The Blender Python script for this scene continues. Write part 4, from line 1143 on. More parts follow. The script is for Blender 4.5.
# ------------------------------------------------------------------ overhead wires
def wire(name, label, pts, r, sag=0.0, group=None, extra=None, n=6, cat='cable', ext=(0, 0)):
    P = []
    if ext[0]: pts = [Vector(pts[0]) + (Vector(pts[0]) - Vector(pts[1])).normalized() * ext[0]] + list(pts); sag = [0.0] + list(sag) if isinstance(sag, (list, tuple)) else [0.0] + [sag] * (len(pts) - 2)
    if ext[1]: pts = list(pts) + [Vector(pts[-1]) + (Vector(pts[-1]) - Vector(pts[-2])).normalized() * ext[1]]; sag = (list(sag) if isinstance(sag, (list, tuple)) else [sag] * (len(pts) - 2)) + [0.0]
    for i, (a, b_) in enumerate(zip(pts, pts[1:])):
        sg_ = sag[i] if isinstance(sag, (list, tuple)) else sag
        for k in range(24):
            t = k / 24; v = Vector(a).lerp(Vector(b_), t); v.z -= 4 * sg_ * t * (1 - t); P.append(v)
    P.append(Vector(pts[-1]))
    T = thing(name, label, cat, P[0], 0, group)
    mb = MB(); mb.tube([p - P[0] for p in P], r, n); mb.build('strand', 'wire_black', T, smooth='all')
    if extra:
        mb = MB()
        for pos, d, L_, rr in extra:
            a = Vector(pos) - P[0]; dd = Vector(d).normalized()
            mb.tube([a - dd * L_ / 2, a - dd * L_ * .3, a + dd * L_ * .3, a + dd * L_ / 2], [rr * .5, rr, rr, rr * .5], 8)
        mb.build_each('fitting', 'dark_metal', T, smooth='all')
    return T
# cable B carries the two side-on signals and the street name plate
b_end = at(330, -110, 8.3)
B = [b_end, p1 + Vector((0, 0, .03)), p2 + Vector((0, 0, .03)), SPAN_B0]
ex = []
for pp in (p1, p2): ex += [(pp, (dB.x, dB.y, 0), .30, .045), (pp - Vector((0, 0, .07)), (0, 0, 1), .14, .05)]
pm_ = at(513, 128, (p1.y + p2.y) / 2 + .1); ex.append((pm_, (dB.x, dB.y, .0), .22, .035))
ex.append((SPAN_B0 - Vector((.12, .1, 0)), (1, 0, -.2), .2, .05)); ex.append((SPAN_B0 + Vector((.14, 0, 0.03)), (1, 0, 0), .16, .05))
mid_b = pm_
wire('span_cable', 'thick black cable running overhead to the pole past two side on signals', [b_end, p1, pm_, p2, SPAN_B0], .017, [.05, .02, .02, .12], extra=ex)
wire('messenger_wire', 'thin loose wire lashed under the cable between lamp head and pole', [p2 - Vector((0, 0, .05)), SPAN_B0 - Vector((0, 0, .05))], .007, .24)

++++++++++

EXERCISE AIM: Print the complete listing again, exactly as it stands.

PROBLEM SOLUTION:
The Blender Python script for this scene continues. Write part 4, from line 1143 on. More parts follow. The script is for Blender 4.5.
# ------------------------------------------------------------------ overhead wires
def wire(name, label, pts, r, sag=0.0, group=None, extra=None, n=6, cat='cable', ext=(0, 0)):
    P = []
    if ext[0]: pts = [Vector(pts[0]) + (Vector(pts[0]) - Vector(pts[1])).normalized() * ext[0]] + list(pts); sag = [0.0] + list(sag) if isinstance(sag, (list, tuple)) else [0.0] + [sag] * (len(pts) - 2)
    if ext[1]: pts = list(pts) + [Vector(pts[-1]) + (Vector(pts[-1]) - Vector(pts[-2])).normalized() * ext[1]]; sag = (list(sag) if isinstance(sag, (list, tuple)) else [sag] * (len(pts) - 2)) + [0.0]
    for i, (a, b_) in enumerate(zip(pts, pts[1:])):
        sg_ = sag[i] if isinstance(sag, (list, tuple)) else sag
        for k in range(24):
            t = k / 24; v = Vector(a).lerp(Vector(b_), t); v.z -= 4 * sg_ * t * (1 - t); P.append(v)
    P.append(Vector(pts[-1]))
    T = thing(name, label, cat, P[0], 0, group)
    mb = MB(); mb.tube([p - P[0] for p in P], r, n); mb.build('strand', 'wire_black', T, smooth='all')
    if extra:
        mb = MB()
        for pos, d, L_, rr in extra:
            a = Vector(pos) - P[0]; dd = Vector(d).normalized()
            mb.tube([a - dd * L_ / 2, a - dd * L_ * .3, a + dd * L_ * .3, a + dd * L_ / 2], [rr * .5, rr, rr, rr * .5], 8)
        mb.build_each('fitting', 'dark_metal', T, smooth='all')
    return T
# cable B carries the two side-on signals and the street name plate
b_end = at(330, -110, 8.3)
B = [b_end, p1 + Vector((0, 0, .03)), p2 + Vector((0, 0, .03)), SPAN_B0]
ex = []
for pp in (p1, p2): ex += [(pp, (dB.x, dB.y, 0), .30, .045), (pp - Vector((0, 0, .07)), (0, 0, 1), .14, .05)]
pm_ = at(513, 128, (p1.y + p2.y) / 2 + .1); ex.append((pm_, (dB.x, dB.y, .0), .22, .035))
ex.append((SPAN_B0 - Vector((.12, .1, 0)), (1, 0, -.2), .2, .05)); ex.append((SPAN_B0 + Vector((.14, 0, 0.03)), (1, 0, 0), .16, .05))
mid_b = pm_
wire('span_cable', 'thick black cable running overhead to the pole past two side on signals', [b_end, p1, pm_, p2, SPAN_B0], .017, [.05, .02, .02, .12], extra=ex)
wire('messenger_wire', 'thin loose wire lashed under the cable between lamp head and pole', [p2 - Vector((0, 0, .05)), SPAN_B0 - Vector((0, 0, .05))], .007, .24)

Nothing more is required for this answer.